The Fulbright Association alumni community is saddened to learn of the passing of Colin L. Powell, the 2004 recipient of the J. William Fulbright Prize for International Understanding.
Gen. Powell advanced the Fulbright mission of fostering mutual understanding and partner nations by placing emphasis on reaffirming diplomatic alliances throughout the world throughout his career.
He supported a national missile defense system, worked towards peace in the Middle East, and prioritized sanctions instead of force in potential hot spots. He also focused on reinvigorating U.S. diplomacy through reforms in the Department of State’s organizational culture and an infusion of resources for personnel, information technology, security, and facilities.
Awarded by the Fulbright Association since 1993, the Fulbright Prize recognizes outstanding contributions to promoting peace through greater understanding among peoples, cultures, and nations. We are honored that Gen. Powell chose to accept this award in 2004.

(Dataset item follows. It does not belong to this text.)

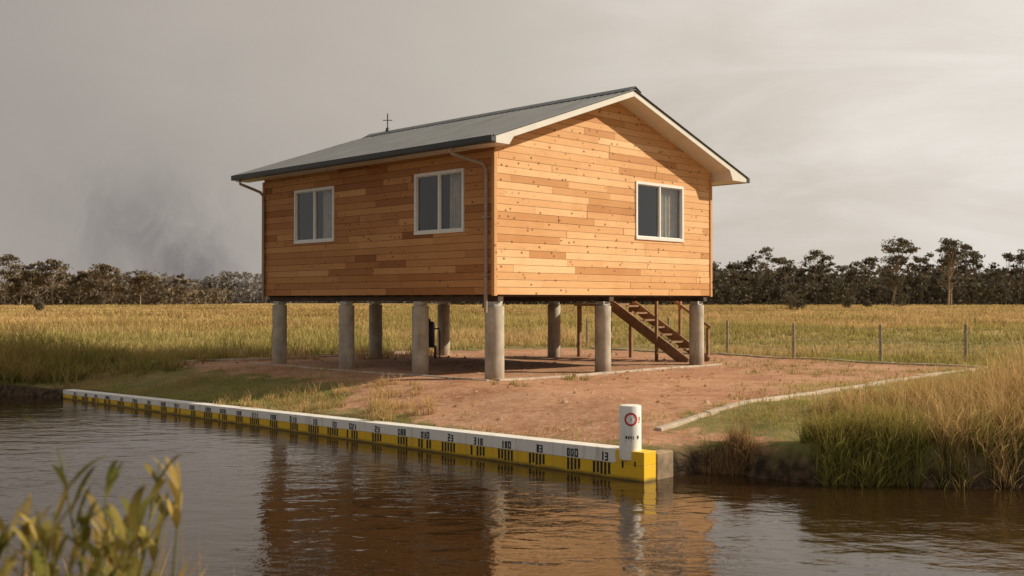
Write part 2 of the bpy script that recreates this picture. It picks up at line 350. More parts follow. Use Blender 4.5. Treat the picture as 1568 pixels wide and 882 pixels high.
clumps('bank_grass',[
 (4.3,10,12.4,15.0,430,34,lambda x,y:np.clip(.25+.27*(x-4.1),.25,1.12),.009,dryp,.06),
 (3.55,4.8,12.15,12.9,110,36,lambda x,y:.54+0*x,.010,grp,.05),
 (4.6,9,12.0,12.6,90,34,lambda x,y:.52+0*x,.010,dryp,.05),
 (4.6,9,12.0,12.7,90,34,lambda x,y:.50+0*x,.010,grp,.05),
 (8.2,12,15.3,18.5,130,26,lambda x,y:.42+0*x,.010,dryp,.07),
 (2.35,2.95,12.95,13.2,24,44,lambda x,y:.36+0*x,.008,brp,.05),
 (-2.3,-1.3,16.0,17.2,16,45,lambda x,y:.42+0*x,.008,dryp,.05),
 (-5.6,-1.6,17.2,19.8,110,26,lambda x,y:.24+0*x,.008,dryp,.06),
 (-20,-10.0,24.2,27.5,900,24,lambda x,y:np.clip(.35+.25*(-9.8-x),.45,1.0),.014,gg2,.10),
 (-10.2,-7.5,24.2,28,90,22,lambda x,y:.4+0*x,.012,gg2,.10),
 (-13,-2,27,31,160,20,lambda x,y:.4+0*x,.012,dryp,.1),
 (-9,-3,19.5,24,90,14,lambda x,y:.12+0*x,.010,shg,.09),
 (-1.5,9.5,14.0,24,60,12,lambda x,y:.10+0*x,.009,shg,.06),
 (3.0,7.0,13.6,17,150,16,lambda x,y:.13+0*x,.009,shg,.08),
 (3.5,9.5,14.0,20,90,16,lambda x,y:.14+0*x,.009,shg,.08),
 (5,11,21.0,27,120,18,lambda x,y:.16+0*x,.009,grp,.1),
 (-.4,.4,18.5,19.2,5,22,lambda x,y:.16+0*x,.008,grp,.04),
 (1.0,1.5,20.2,20.8,6,26,lambda x,y:.2+0*x,.008,grp,.05),
])
# clods / stones on dirt
N=9000; bx=RNG.uniform(-8.5,10.5,N); by=RNG.uniform(12.8,31,N); ok=padsd(bx,by)>.0; bx,by=bx[ok],by[ok]; n=len(bx)
s=np.minimum(.007*(1/RNG.random(n))**.6,.075); bz=terrain(bx,by)
oc=np.array([(1,0,-.2),(0,1,-.2),(-1,0,-.2),(0,-1,-.2),(0,0,.7)],float)
V=oc[None]*RNG.uniform(.5,1.3,(n,5,3))*s[:,None,None]+np.stack([bx,by,bz],-1)[:,None]
T=(np.arange(n)*5)[:,None,None]+np.array([[0,1,4],[1,2,4],[2,3,4],[3,0,4]])[None]
cc=mixc(np.array([.26,.125,.07]),np.array([.56,.36,.23]),RNG.random(n)); npmesh('dirt_clods',V.reshape(-1,3),np.zeros((0,4),int),T.reshape(-1,3),np.repeat(cc,5,0),grassmat('clod_soil',0))

# ---------------------------------------------------------------- house
H=empty('timber_house',(P0[0],P0[1],0),ANG)
RX=LW/2; PK=5.99; SL=.343
def zr(x): return PK-SL*abs(x-RX)
def clip(poly,a,b,c):
    out=[]; n=len(poly)
    for i in range(n):
        p,q=poly[i],poly[(i+1)%n]; dp=a*p[0]+b*p[1]-c; dq=a*q[0]+b*q[1]-c
        if dp<=0: out.append(p)
        if (dp<0<dq) or (dq<0<dp):
            t=dp/(dp-dq); out.append((p[0]+t*(q[0]-p[0]),p[1]+t*(q[1]-p[1])))
    return out
def subrect(R,Wn):
    x0,z0,x1,z1=R; a,b,c,d=Wn
    if a>=x1 or c<=x0 or b>=z1 or d<=z0: return [R]
    o=[]
    if a>x0: o.append((x0,z0,a,z1))
    if c<x1: o.append((c,z0,x1,z1))
    m0,m1=max(x0,a),min(x1,c)
    if b>z0: o.append((m0,z0,m1,b))
    if d<z1: o.append((m0,d,m1,z1))
    return o
ZB=1.64
winL=[(.84,2.90,2.30,4.10),(5.13,2.88,6.66,4.08)]; winR=[(4.32,2.90,6.05,4.13)]
def cladding(name,length,wins,fn,gable,mu,sg):
    mb=MB(); z=ZB; row=0; BH=.145
    top=PK-.15 if gable else 4.55
    while z<top:
        x=-random.uniform(0,1.5)
        while x<length:
            L=random.uniform(.7,2.9); x0,x1=max(x,0)+.0015,min(x+L,length)-.0015
            if x1>x0+.01:
                rects=[(x0,z+.003,x1,z+BH-.004)]
                for w in wins: rects=[q for R in rects for q in subrect(R,w)]
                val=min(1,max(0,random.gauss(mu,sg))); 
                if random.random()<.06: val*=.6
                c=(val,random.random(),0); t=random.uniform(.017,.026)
                for R in rects:
                    poly=[(R[0],R[1]),(R[2],R[1]),(R[2],R[3]),(R[0],R[3])]
                    if gable:
                        poly=clip(poly,-SL,1,zr(RX)-SL*RX-.13); poly=clip(poly,SL,1,zr(RX)+SL*RX-.13)
                    else: poly=clip(poly,0,1,4.55)
                    if len(poly)>2: mb.prism(poly,fn,0,t,c)
            x+=L
        z+=BH; row+=1
    return mb.obj(name,M_wood,H)
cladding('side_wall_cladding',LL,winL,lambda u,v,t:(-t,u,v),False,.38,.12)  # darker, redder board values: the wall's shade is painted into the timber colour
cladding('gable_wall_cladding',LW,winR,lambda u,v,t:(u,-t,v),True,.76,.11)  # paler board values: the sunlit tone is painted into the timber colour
cladding('rear_gable_cladding',LW,[],lambda u,v,t:(u,LL+t,v),True,.5,.15)
cladding('rear_side_cladding',LL,[],lambda u,v,t:(LW+t,u,v),False,.6,.15)
mb=MB()
def backing(length,wins,fn,gable):
    R=[(.0,ZB,length,4.5)]
    for w in wins: R=[q for r_ in R for q in subrect(r_,w)]
    for q in R: mb.prism([(q[0],q[1]),(q[2],q[1]),(q[2],q[3]),(q[0],q[3])],fn,0,1,)
    if gable: mb.prism([(0.01,4.502),(length-.01,4.502),(RX,PK-.25)],fn,0,1)
backing(LL-.2,winL and [(w[0]-.1,w[1],w[2]-.1,w[3]) for w in winL],lambda u,v,t:(.003+.09*t,u+.1,v),False)
backing(LW,winR,lambda u,v,t:(u,.003+.09*t,v),True)
backing(LW,[],lambda u,v,t:(u,LL-.003-.09*t,v),True)
backing(LL-.2,[],lambda u,v,t:(LW-.003-.09*t,u+.1,v),False)
mb.box((.1,.1,ZB+.01),(LW-.1,LL-.1,ZB+.12)); mb.box((.1,.1,4.3),(LW-.1,LL-.1,4.34)); mb.box((3.4,.12,ZB+.13),(3.5,LL-.12,4.29)); mb.box((.12,3.9,ZB+.13),(3.39,4.0,4.29))
mb.obj('inner_walls',M_dark,H)
mb=MB(); 
for (x,y) in ((0,0),(LW,0),(0,LL)):
    sx=-1 if x==0 else 1; sy=-1 if y==0 else 1
    mb.box((x-.045 if sx<0 else x+.026,y-.045 if sy<0 else y-.03,ZB-.02),(x-.026 if sx<0 else x+.045,y+.03 if sy<0 else y+.045,4.4),(.62,0,0))
    mb.box((x-.0255 if sx<0 else x-.03,y-.045 if sy<0 else y+.026,ZB-.02),(x+.03 if sx<0 else x+.0255,y-.026 if sy<0 else y+.045,4.4),(.62,0,0))
mb.obj('corner_trim',M_wood,H)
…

Below is an excerpt from Colin L. Powell’s Fulbright Prize speech:
Colin L. Powell – United States Secretary of State
Wednesday, December 15, 2004
Fulbrighters have also been extraordinarily active and successful in the world: 34 have won Nobel prizes; 65 have won Pulitzer prizes; 21 have received MacArthur Foundation “Genius” Awards; 14 have received the presidential medal of freedom, our nation’s highest honor.
And Fulbright scholars have generally been successful in ways that advance both American interests and principles-a Fulbrighter, Arminda Maia, helped lead East Timor’ s struggle for freedom and democracy; Alejandro Toledo, a shoeshine boy turned economist, and now the president of Peru, was a Fulbright scholar at Stanford.
The success of Fulbrighters far transcends government service. One of the most prominent educators in the United States today and the person who chaired the committee that selected me for this, Dr. Ruth Simmons, president of Brown University, the daughter of a sharecropper, she earned her doctorate from Harvard and won a Fulbright fellowship to France. She works tirelessly to support education.
Then there’s Dr. Najma Najam, from Pakistan, founded the Fatima Jinnah Women’s University-the first and only graduate school for women in her country- and she did that just two years after her Fulbright award at the University of Pittsburgh.
So many other stories, I could go on and on and on. In the Fulbright Program’s 58-year history, more than a quarter of a million Americans and foreign citizens have benefited from this experience. But whether they become prime ministers or poets, scientists or senators, educators or engineers, Fulbrighters have all carried 8 with them a better understanding of cultures other than their own, and as a result, they serve as agents of change, they shape opinions, and they contribute to the advancement of both knowledge and international understanding. Better understanding among people is not a magic potion. Not all conflicts in the world are solved, or even caused or solved by misunderstandings, some are based on real interests that really conflict.
But we’d be irresponsible not to take full advantage of what President Lincoln called the better angels of human nature. And that’s what the Fulbright Program is all about.